I’m in a crush in a Dublin pub around New Year’s. Glasses clinking clicking, clashing crashing in Gaelic revelry: swinging doors, sweethearts falling in and out of the season’s blessings, family feuds subsumed or resumed. Malt joy and ginger despair are all in the queue to be served on this, the quarter-of-a-millennium mark since Arthur Guinness first put velvety
blackness in a pint glass.

Interesting mood. The new Irish money has been gambled and lost; the Celtic Tiger’s tail is between its legs as builders and bankers laugh uneasy and hard at the last year, and swallow uneasy and hard at the new.

I sense a great disturbance in the English language. It was as if a million full sentences and non-dangling participles cried out, and were then silenced…

Bono just dug out something he wrote for his high school literary magazine, right? Or maybe he was sick and asked one of his kids to write it for him? Because I refuse to believe an adult wrote this.

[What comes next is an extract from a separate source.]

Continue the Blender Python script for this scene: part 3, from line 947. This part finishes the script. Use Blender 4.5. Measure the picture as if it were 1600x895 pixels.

Remember, this appeared in The New York Times. The paper that spells out every number lower than 100. The paper that adds “Mr.” in front of everyone’s name, no matter how ridiculous it looks. (“Seen here at last year’s Grammys, Mr. Ludicris wowed the crowd with his rendition of ‘What Them Girls Like’.”)

The paper I’ve pitched stuff to on many occasions, always receiving back polite rejection letters in return. I thought maybe somebody else was working on something similar, or my ideas just weren’t good enough. But now I know better. What I really need to do to get in the Times is eat copies of On the Road and Ham on Rye, then throw up on my MacBook.